(PROBLEM) Reproduce the lines of the material exactly, excluding every image.

(INPUT DATA)
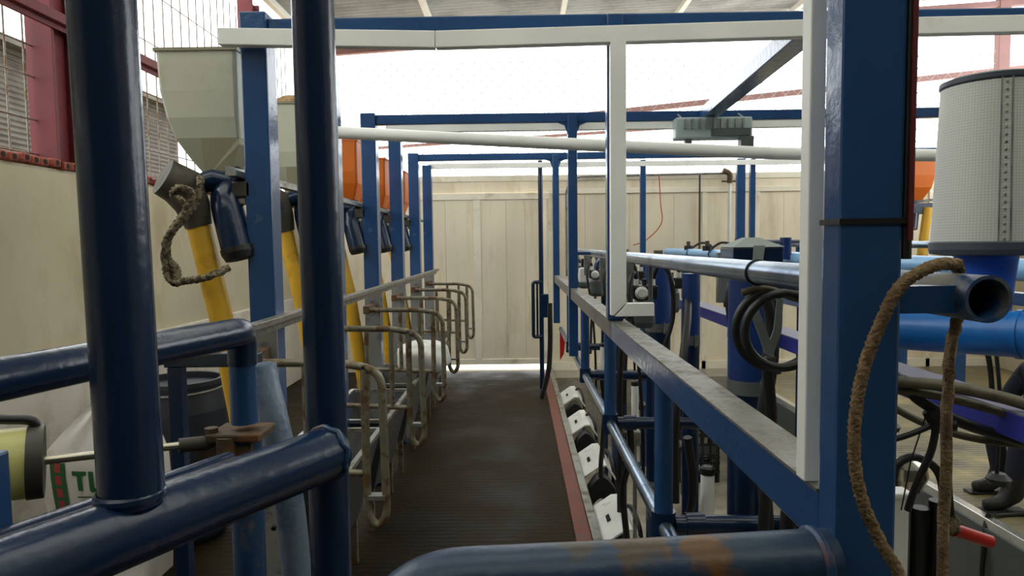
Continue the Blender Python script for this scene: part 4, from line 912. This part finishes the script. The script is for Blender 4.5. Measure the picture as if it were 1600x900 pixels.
J = [(px, py_, .34), (px - .03, py_, .55), (px - .10, py_, .76), (px - .14, py_, .86),                       # pelvis..neck
     (px - .02, py_ - .11, .33), (px - .40, py_ - .14, .44), (px - .44, py_ - .14, .13), (px - .44, py_ - .14, .09),      # near leg
     (px - .02, py_ + .11, .33), (px - .36, py_ + .16, .46), (px - .30, py_ + .16, .13), (px - .30, py_ + .16, .09),
     (px - .12, py_ - .19, .77), (px - .22, py_ - .26, .55), (px - .42, py_ - .22, .52),
     (px - .12, py_ + .19, .77), (px - .22, py_ + .26, .55), (px - .40, py_ + .22, .52)]
Eg = [(0, 1), (1, 2), (2, 3), (0, 4), (4, 5), (5, 6), (6, 7), (0, 8), (8, 9), (9, 10), (10, 11), (2, 12), (12, 13), (13, 14), (2, 15), (15, 16), (16, 17)]
Rd = [.14, .145, .14, .06, .10, .068, .05, .048, .10, .068, .05, .048, .07, .05, .035, .07, .05, .035]
skin('clothed_body', J, Eg, Rd, 'cloth', pr)
for sy, fx_ in ((-.14, px - .44), (.16, px - .30)):
    skin('boot', [(fx_ + .01, py_ + sy, .24), (fx_ + .01, py_ + sy, .10), (fx_ + .03, py_ + sy, .045), (fx_ - .08, py_ + sy, .045), (fx_ - .17, py_ + sy, .040)], [(0, 1), (1, 2), (1, 3), (3, 4)], [.058, .052, .042, .045, .036], 'boot', pr, root=1)
    MB().box((fx_ - .205, py_ + sy - .042, 0), (fx_ + .07, py_ + sy + .042, .016)).build('boot_sole', 'boot', pr, bevel=.01)
hd = Vector((px - .19, py_, 1.0))
ico = bmesh.new(); bmesh.ops.create_uvsphere(ico, u_segments=24, v_segments=16, radius=1)
m = MB(); vv = []
for v in ico.verts:
    x, y, z = v.co; s_ = 1 - .22 * max(0, -z) ** 1.5
    nose = -.022 * math.exp(-((y / .16) ** 2 + ((z + .12) / .2) ** 2)) if x < -.5 else 0
    eye = .010 * math.exp(-(((abs(y) - .38) / .16) ** 2 + ((z - .02) / .12) ** 2)) if x < -.4 else 0
    mouth = .006 * math.exp(-((y / .3) ** 2 + ((z + .5) / .05) ** 2)) if x < -.3 else 0
    vv.append(hd + Vector((x * .098 * s_ + nose + eye + mouth, y * .077 * s_, z * .118)))
m.add(vv, [[v.index for v in f.verts] for f in ico.faces], True); ico.free(); head = m.build('head', 'skin', pr)
for sg in (-1, 1):
    MB().lathe([(0, -.006), (.022, -.004), (.026, .004), (.012, .008), (0, .006)], hd + Vector((.01, sg * .078, -.01)), 12, (0, sg, .1)).build('ear', 'skin', head)
    MB().lathe([(0, .006), (.008, .003), (.010, 0)], hd + Vector((-.088, sg * .03, .003)), 10, (-1, 0, 0)).build('eye', 'hole', head)
pillow((hd.x + .018, hd.y, hd.z + .045), .095, .086, .09, 12, .9, .03, 6).build('hair', 'hair', pr)
MB().cyl((px - .14, py_, .86), (px - .175, py_, .93), .05, 14).build('neck', 'skin', pr)
for sg, hx in ((-1, px - .42), (1, px - .40)):
    by = py_ + sg * .22; w0 = Vector((hx, by, .52))
    J2 = [w0, w0 + Vector((-.05, 0, -.01)), w0 + Vector((-.08, 0, -.015))]; E2 = [(0, 1), (1, 2)]; R2 = [.026, (.034, .018), (.034, .016)]
    for q in range(4):
        yo = (q - 1.5) * .018; L = (.052, .064, .068, .058)[q]; k0 = len(J2)
        J2 += [w0 + Vector((-.09, yo, -.018)), w0 + Vector((-.09 - L * .55, yo, -.028)), w0 + Vector((-.09 - L * .8, yo, -.052))]
        E2 += [(2, k0), (k0, k0 + 1), (k0 + 1, k0 + 2)]; R2 += [.0095, .0085, .0075]
    k0 = len(J2); J2 += [w0 + Vector((-.06, -sg * .035, -.02)), w0 + Vector((-.09, -sg * .048, -.035))]; E2 += [(1, k0), (k0, k0 + 1)]; R2 += [.011, .009]
    skin('hand', J2, E2, R2, 'skin', pr, root=0)
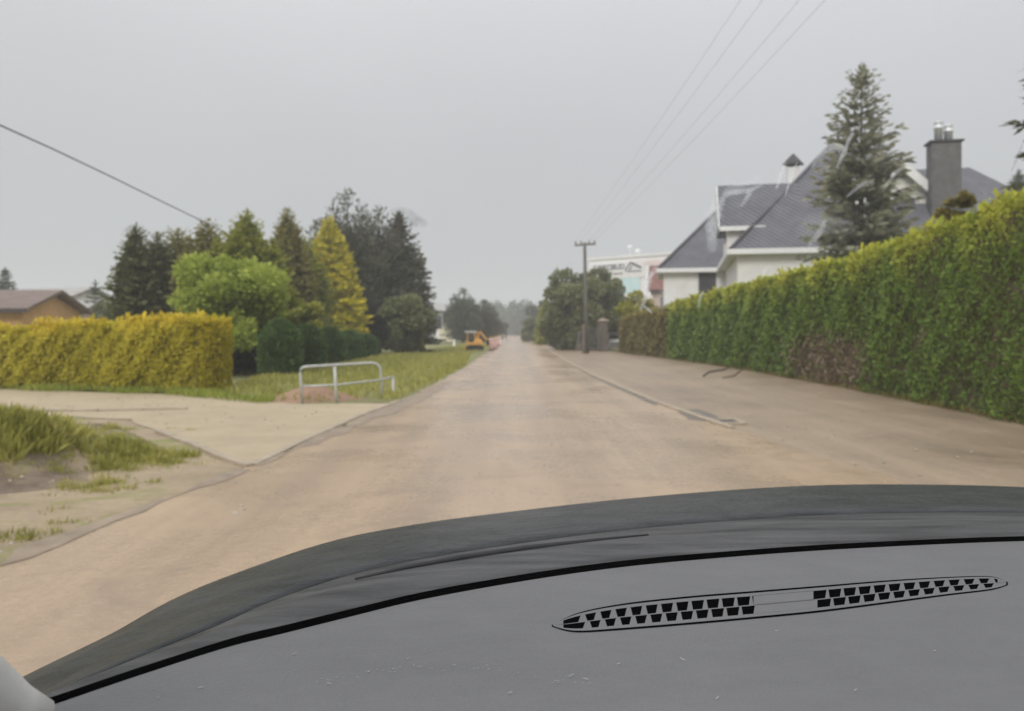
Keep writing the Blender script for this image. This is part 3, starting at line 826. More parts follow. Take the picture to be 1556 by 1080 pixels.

(THE COMPLETED TASK)
Continue the Blender Python script for this scene: part 4, from line 912. This part finishes the script. The script is for Blender 4.5. Measure the picture as if it were 1600x900 pixels.
J = [(px, py_, .34), (px - .03, py_, .55), (px - .10, py_, .76), (px - .14, py_, .86),                       # pelvis..neck
     (px - .02, py_ - .11, .33), (px - .40, py_ - .14, .44), (px - .44, py_ - .14, .13), (px - .44, py_ - .14, .09),      # near leg
     (px - .02, py_ + .11, .33), (px - .36, py_ + .16, .46), (px - .30, py_ + .16, .13), (px - .30, py_ + .16, .09),
     (px - .12, py_ - .19, .77), (px - .22, py_ - .26, .55), (px - .42, py_ - .22, .52),
     (px - .12, py_ + .19, .77), (px - .22, py_ + .26, .55), (px - .40, py_ + .22, .52)]
Eg = [(0, 1), (1, 2), (2, 3), (0, 4), (4, 5), (5, 6), (6, 7), (0, 8), (8, 9), (9, 10), (10, 11), (2, 12), (12, 13), (13, 14), (2, 15), (15, 16), (16, 17)]
Rd = [.14, .145, .14, .06, .10, .068, .05, .048, .10, .068, .05, .048, .07, .05, .035, .07, .05, .035]
skin('clothed_body', J, Eg, Rd, 'cloth', pr)
for sy, fx_ in ((-.14, px - .44), (.16, px - .30)):
    skin('boot', [(fx_ + .01, py_ + sy, .24), (fx_ + .01, py_ + sy, .10), (fx_ + .03, py_ + sy, .045), (fx_ - .08, py_ + sy, .045), (fx_ - .17, py_ + sy, .040)], [(0, 1), (1, 2), (1, 3), (3, 4)], [.058, .052, .042, .045, .036], 'boot', pr, root=1)
    MB().box((fx_ - .205, py_ + sy - .042, 0), (fx_ + .07, py_ + sy + .042, .016)).build('boot_sole', 'boot', pr, bevel=.01)
hd = Vector((px - .19, py_, 1.0))
ico = bmesh.new(); bmesh.ops.create_uvsphere(ico, u_segments=24, v_segments=16, radius=1)
m = MB(); vv = []
for v in ico.verts:
    x, y, z = v.co; s_ = 1 - .22 * max(0, -z) ** 1.5
    nose = -.022 * math.exp(-((y / .16) ** 2 + ((z + .12) / .2) ** 2)) if x < -.5 else 0
    eye = .010 * math.exp(-(((abs(y) - .38) / .16) ** 2 + ((z - .02) / .12) ** 2)) if x < -.4 else 0
    mouth = .006 * math.exp(-((y / .3) ** 2 + ((z + .5) / .05) ** 2)) if x < -.3 else 0
    vv.append(hd + Vector((x * .098 * s_ + nose + eye + mouth, y * .077 * s_, z * .118)))
m.add(vv, [[v.index for v in f.verts] for f in ico.faces], True); ico.free(); head = m.build('head', 'skin', pr)
for sg in (-1, 1):
    MB().lathe([(0, -.006), (.022, -.004), (.026, .004), (.012, .008), (0, .006)], hd + Vector((.01, sg * .078, -.01)), 12, (0, sg, .1)).build('ear', 'skin', head)
    MB().lathe([(0, .006), (.008, .003), (.010, 0)], hd + Vector((-.088, sg * .03, .003)), 10, (-1, 0, 0)).build('eye', 'hole', head)
pillow((hd.x + .018, hd.y, hd.z + .045), .095, .086, .09, 12, .9, .03, 6).build('hair', 'hair', pr)
MB().cyl((px - .14, py_, .86), (px - .175, py_, .93), .05, 14).build('neck', 'skin', pr)
for sg, hx in ((-1, px - .42), (1, px - .40)):
    by = py_ + sg * .22; w0 = Vector((hx, by, .52))
    J2 = [w0, w0 + Vector((-.05, 0, -.01)), w0 + Vector((-.08, 0, -.015))]; E2 = [(0, 1), (1, 2)]; R2 = [.026, (.034, .018), (.034, .016)]
    for q in range(4):
        yo = (q - 1.5) * .018; L = (.052, .064, .068, .058)[q]; k0 = len(J2)
        J2 += [w0 + Vector((-.09, yo, -.018)), w0 + Vector((-.09 - L * .55, yo, -.028)), w0 + Vector((-.09 - L * .8, yo, -.052))]
        E2 += [(2, k0), (k0, k0 + 1), (k0 + 1, k0 + 2)]; R2 += [.0095, .0085, .0075]
    k0 = len(J2); J2 += [w0 + Vector((-.06, -sg * .035, -.02)), w0 + Vector((-.09, -sg * .048, -.035))]; E2 += [(1, k0), (k0, k0 + 1)]; R2 += [.011, .009]
    skin('hand', J2, E2, R2, 'skin', pr, root=0)
Keep writing the Blender script for this image. This is part 3, starting at line 826. More parts follow. Take the picture to be 1556 by 1080 pixels.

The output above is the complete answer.